Con la sentenza n. 5087/2015 depositata il 9 novembre, la quarta sezione del Consiglio di Stato precisa che sussiste l'obbligo del Comune di “provvedere sull'istanza di repressione di abusi edilizi realizzati sul terreno confinante, formulatagli dal relativo proprietario, il quale, appunto per tal aspetto che s’invera nel concetto di vicinitas, gode d’una legittimazione differenziata rispetto alla collettività subendo gli effetti (nocivi) immediati e diretti della commissione dell’eventuale illecito edilizio non represso nell’area limitrofa alla sua proprietà (arg. ex Cons.
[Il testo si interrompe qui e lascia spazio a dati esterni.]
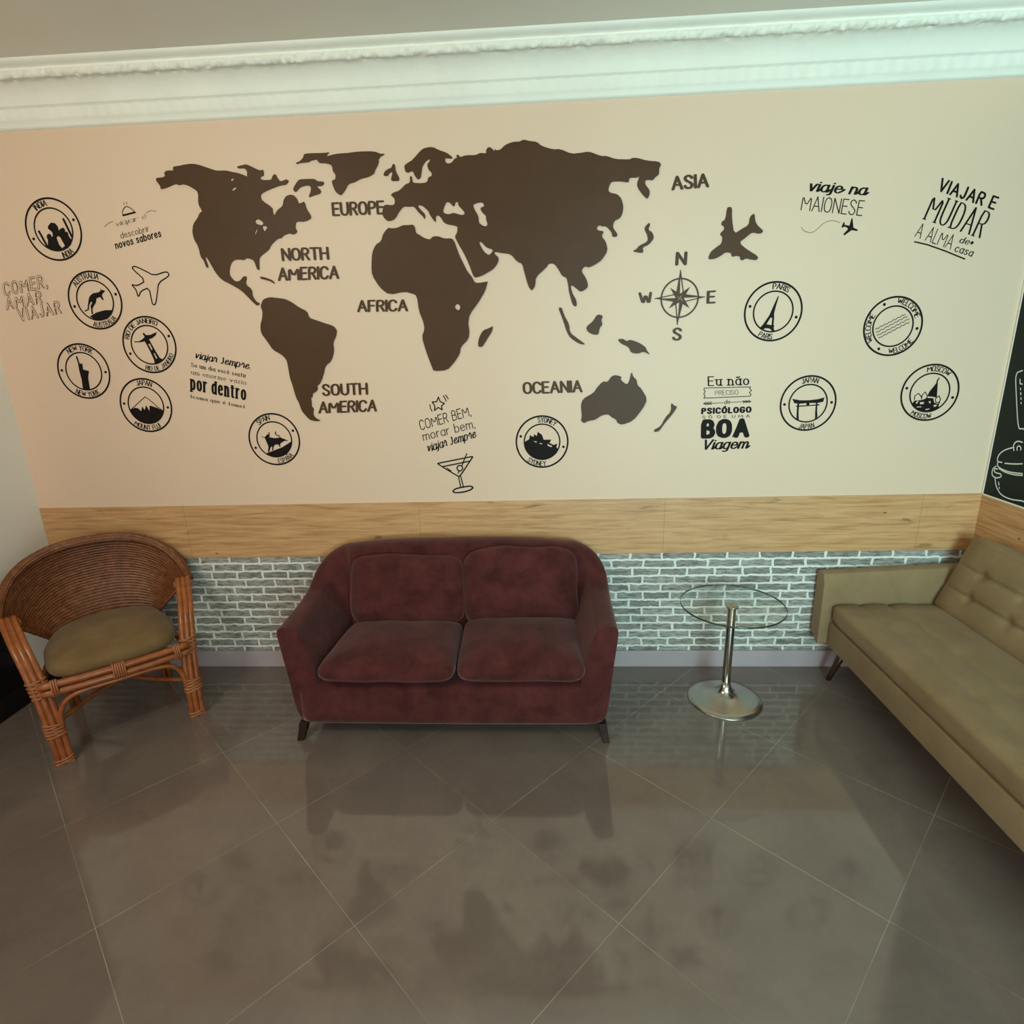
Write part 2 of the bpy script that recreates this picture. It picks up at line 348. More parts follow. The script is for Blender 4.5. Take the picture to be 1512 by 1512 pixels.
for (cx, w, cy, h, zc, rx, ry, seed) in ((-.225 - LX + .015, .300, -.232, .185, .578, 74, 0.8, 11), (.368 - LX, .292, -.226, .200, .596, 75, -.6, 17)):
    M = Matrix.Translation((cx, cy, zc)) @ Matrix.Rotation(radians(ry), 4, 'Y') @ Matrix.Rotation(radians(rx), 4, 'X')
    def lump(p, seed=seed, w=w, h=h): return (p[0] + .012 * noise.noise((p[1] * 6, p[0] * 5, seed)), p[1] + .014 * noise.noise((p[0] * 6, p[1] * 5 + 3, seed)), p[2] + (.014 * noise.noise((p[0] * 9, p[1] * 9, seed + .5)) + .006 * noise.noise((p[0] * 24, p[1] * 24, seed)) if p[2] > 0 else 0))
    v, f = cushion(w, h, .070, .020, seed, 0, 5.5, 2.6)
    c = lv('back_cushion', place([lump(p) for p in v], M), f, VELVET)
    g = G(); g.tube(place([lump(p) for p in outline(w, h, .070, .018, 5.5, 2.6, seed, .020)], M), .0040, 6, closed=True); lv('piping', g.v, g.f, PIPING, c)
for (sx, sy) in ((-1, -1), (1, -1), (-1, 1), (1, 1)):
    x0 = sx * .705; y0 = -.63 if sy < 0 else -.13; dx = sx * .018; dy = -.028 if sy < 0 else .012
    vs = []
    for (z, e, q) in ((.085, .020, 0), (.04, .018, .45), (0, .015, 1)):
        vs += [(x0 + dx * q + ex * e, y0 + dy * q + ey * e * 1.2, z) for ex, ey in ((-1, -1), (1, -1), (1, 1), (-1, 1))]
    fs = [(3, 2, 1, 0), (8, 9, 10, 11)] + [(4 * i + k, 4 * i + (k + 1) % 4, 4 * i + 4 + (k + 1) % 4, 4 * i + 4 + k) for i in range(2) for k in range(4)]
    lv('leg', vs, fs, DARKLEG, smooth=False, bev=.003)

# ------------------------------------------------------------------ round glass side table
tb = thing('side_table', 'small round glass side table on a brushed steel pedestal between the sofas', 'table', (1.405, -.325, 0))
G().lathe([(.001, 0), (.180, 0), (.1815, .003), (.180, .006), (.150, .014), (.105, .025), (.066, .036), (.042, .049), (.029, .070), (.0235, .104), (.001, .104)], 96).mk('base', STEEL, tb)
G().lathe([(.001, .100), (.0205, .100), (.0205, .519), (.001, .519)], 40).mk('column', STEEL, tb, bev=.001)
G().lathe([(.001, .514), (.030, .514), (.030, .5225), (.001, .5225)], 40).mk('mounting_disc', STEEL, tb, bev=.001)
top = G().lathe([(.0005, .5235), (.2435, .5235), (.2435, .5325), (.0005, .5325)], 96).mk('tabletop', GLASS, tb, smooth=False)
G().lathe([(.2436, .5235), (.2455, .5245), (.2455, .5315), (.2436, .5325), (.2436, .5235)], 96, caps=False).mk('glass_edge', GLASSEDGE, top)

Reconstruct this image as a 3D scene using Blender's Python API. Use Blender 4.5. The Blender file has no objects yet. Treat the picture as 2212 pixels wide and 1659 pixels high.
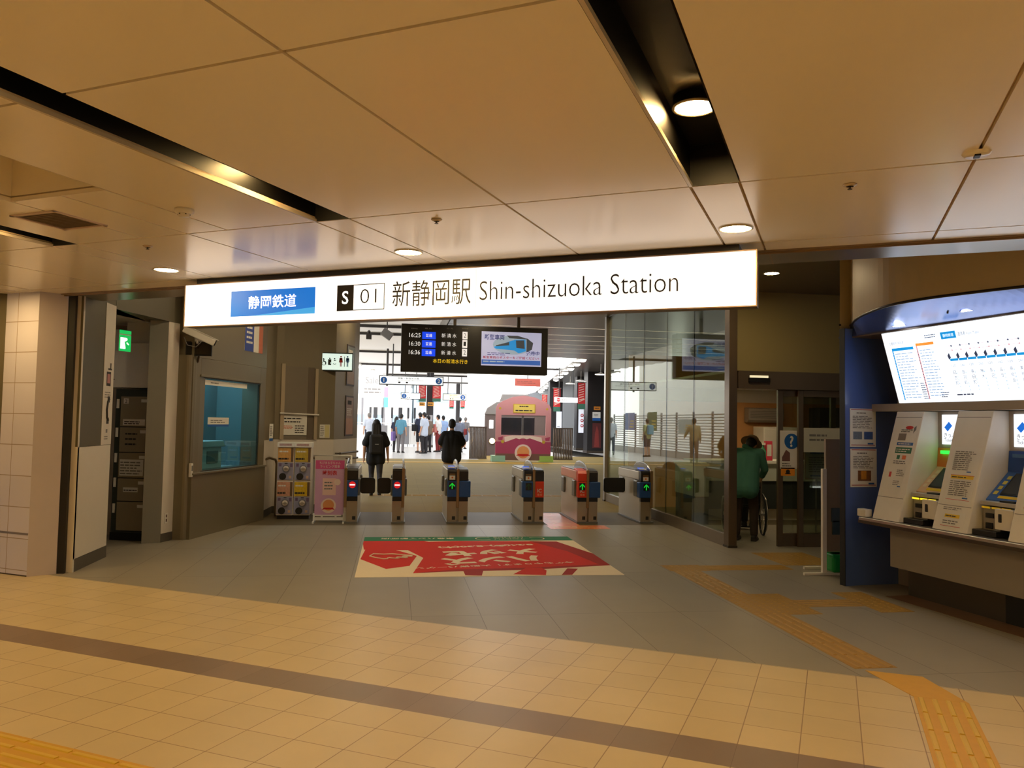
import bpy, bmesh, math, random
from mathutils import Vector, Matrix
random.seed(7)
S = bpy.context.scene
COL = S.collection
PI = math.pi

# ---------------------------------------------------------------- camera model
F_PX, PITCH, ROLL, YAW, CONC = 1715.33, .0492032, .01833397, .14620664, -.53084755
CAM_H = 1.6
def cam_axes():
    f = Vector((math.sin(YAW)*math.cos(PITCH), math.cos(YAW)*math.cos(PITCH), math.sin(PITCH)))
    r = Vector((math.cos(YAW), -math.sin(YAW), 0)); u = r.cross(f)
    return r*math.cos(ROLL)+u*math.sin(ROLL), u*math.cos(ROLL)-r*math.sin(ROLL), f
RT, UP, FW = cam_axes()
CAM = Vector((0, 0, CAM_H))
def ray(x, y): return RT*((x-1106)/F_PX) - UP*((y-829.5)/F_PX) + FW
def at_y(x, y, Y):
    d = ray(x, y); return CAM + d*(Y/d.y)
def at_z(x, y, z=0.0):
    d = ray(x, y); return CAM + d*((z-CAM_H)/d.z)
def at_plane(x, y, p, n):
    d = ray(x, y); return CAM + d*((Vector(p)-CAM).dot(n)/d.dot(n))
cd = bpy.data.cameras.new('camera'); cam = bpy.data.objects.new('camera', cd); COL.objects.link(cam)
cd.sensor_width = 36; cd.lens = F_PX*36/2212; cd.clip_end = 400; cd.clip_start = .05
cam.matrix_world = Matrix(((RT.x, UP.x, -FW.x, 0), (RT.y, UP.y, -FW.y, 0), (RT.z, UP.z, -FW.z, CAM_H), (0, 0, 0, 1)))
S.camera = cam
# concourse frame: u runs along the sign, v towards the station
CU = Vector((math.cos(CONC), math.sin(CONC), 0)); CV = Vector((-math.sin(CONC), math.cos(CONC), 0))
def cc(u, v, z=0.0): return CU*u + CV*v + Vector((0, 0, z))
MCC = Matrix.Rotation(CONC, 4, 'Z')

# ---------------------------------------------------------------- materials
def lin(c): c /= 255.0; return c/12.92 if c <= .04045 else ((c+.055)/1.055)**2.4
def rgb(c):
    if isinstance(c, str): c = [int(c[i:i+2], 16) for i in (0, 2, 4)]
    return (lin(c[0]), lin(c[1]), lin(c[2]), 1)
MATS = {}
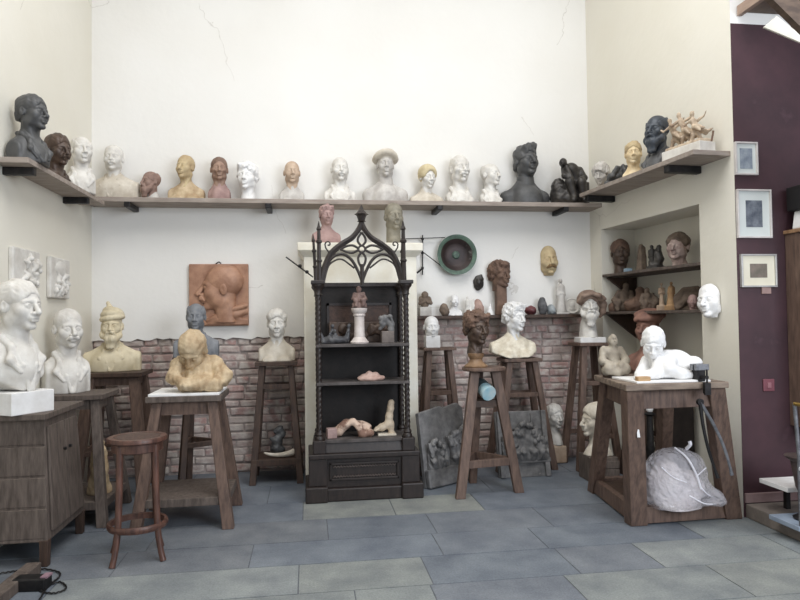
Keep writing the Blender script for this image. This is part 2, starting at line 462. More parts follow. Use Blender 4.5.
W_DARK = mat('dark_wood', (82, 62, 50), (48, 35, 29), .6, scale=14, bump=.3, stretch=(3, 3, .5), sharp=(.3, .7), c3=(104, 84, 70))
W_MID = mat('brown_wood', (118, 95, 82), (74, 58, 51), .6, scale=14, bump=.3, stretch=(3, 3, .5), sharp=(.3, .7), c3=(140, 116, 96))
W_GREY = mat('weathered_wood', (108, 96, 88), (70, 60, 54), .75, scale=14, bump=.35, stretch=(3, 3, .5), sharp=(.3, .7), c3=(146, 134, 122))
W_TOP = mat('dusty_worktop', (150, 134, 118), (92, 76, 66), .7, scale=7, bump=.3, stretch=(.7, 3, 3), sharp=(.3, .65), c3=(186, 178, 170))
W_GOTH = mat('blackened_oak', (50, 40, 36), (28, 22, 20), .45, scale=14, bump=.3, stretch=(3, 3, .6), sharp=(.3, .7), c3=(72, 60, 54))
W_RED = mat('reddish_bentwood', (104, 72, 60), (66, 44, 38), .4, scale=16, bump=.15, stretch=(3, 3, .5))
W_SHELF = mat('shelf_board', (164, 152, 142), (138, 126, 117), .7, scale=10, bump=.2, stretch=(.5, 2, 3))
METAL = mat('blackened_iron', (52, 50, 50), (34, 33, 34), .5, .6, scale=20, bump=.2)
STEEL = mat('dull_steel', (150, 152, 156), (112, 112, 116), .4, .7, scale=20, bump=.1)

# ------------------------------------------------------------------ the room
WL, WB, TOP = -1.92, 6.15, 5.6
A_, B_ = Vector((2.80, 6.15, 0)), Vector((2.955, 4.14, 0))
def wallR(Y): return A_.x + (B_.x - A_.x) * (A_.y - Y) / (A_.y - B_.y)
def struct(o): return tag(o, kind='structure')

def floor_mat(name, cols):
    m = bpy.data.materials.new(name); m.use_nodes = True; n = m.node_tree.nodes; L = m.node_tree.links; b = n['Principled BSDF']
    tc = n.new('ShaderNodeTexCoord'); ge = n.new('ShaderNodeNewGeometry')
    slab = n.new('ShaderNodeValToRGB'); e = slab.color_ramp.elements; e[0].color = srgb(cols[0]); e[1].color = srgb(cols[-1])
    for i, c in enumerate(cols[1:-1]): q = e.new((i+1)/(len(cols)-1)); q.color = srgb(c)
    L.new(ge.outputs['Random Per Island'], slab.inputs[0])
    def noise(sc, det, lo, hi, p0=.3, p1=.7):
        n1 = n.new('ShaderNodeTexNoise'); n1.inputs['Scale'].default_value = sc; n1.inputs['Detail'].default_value = det; n1.inputs['Roughness'].default_value = .65
        L.new(tc.outputs['Object'], n1.inputs['Vector']); r = n.new('ShaderNodeValToRGB'); r.color_ramp.elements[0].position = p0; r.color_ramp.elements[1].position = p1
        r.color_ramp.elements[0].color = lo; r.color_ramp.elements[1].color = hi; L.new(n1.outputs['Fac'], r.inputs[0]); return n1, r
    n1, r1 = noise(3.5, 9, (.62, .63, .66, 1), (1.2, 1.18, 1.12, 1)); n2, r2 = noise(95, 4, (.76, .76, .76, 1), (1.18, 1.18, 1.18, 1))
    def mul(a, c):
        x = n.new('ShaderNodeMix'); x.data_type = 'RGBA'; x.blend_type = 'MULTIPLY'; x.inputs[0].default_value = 1
        L.new(a, x.inputs[6]); L.new(c, x.inputs[7]); return x.outputs[2]
    L.new(mul(mul(slab.outputs[0], r1.outputs[0]), r2.outputs[0]), b.inputs['Base Color']); b.inputs['Roughness'].default_value = .5
    bp = n.new('ShaderNodeBump'); bp.inputs['Strength'].default_value = .4; bp.inputs['Distance'].default_value = .004
    L.new(n2.outputs['Fac'], bp.inputs['Height']); L.new(bp.outputs[0], b.inputs['Normal'])
    return m
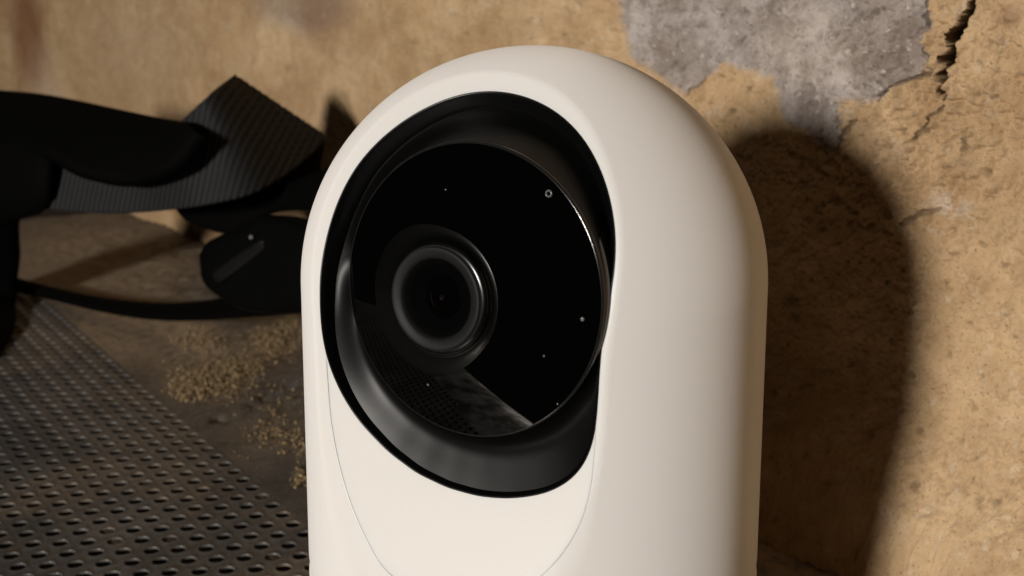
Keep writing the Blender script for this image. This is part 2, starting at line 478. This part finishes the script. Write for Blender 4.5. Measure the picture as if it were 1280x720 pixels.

St., IV, 29 aprile 2014 n. 2228), onde egli è titolare d’un interesse legittimo all’esercizio di tali poteri di vigilanza e, quindi, può proporre l’azione a seguito del silenzio ai sensi dell’art. 31 c.p.a.”.
Quindi, il silenzio serbato dalla P.A. “integra gli estremi del silenzio rifiuto ed è sindacabile in sede giurisdizionale, grazie appunto alla combinazione della vicinitas con la funzione non discrezionale della vigilanza edilizia”.
Diverso invece il discorso nel caso in cui “un qualunque altro soggetto, non così legittimato, segnali un abuso edilizio alla P.A. stessa, ma proprio per questo non ha titolo per rendere coercibile l’omesso esercizio di tal funzione”.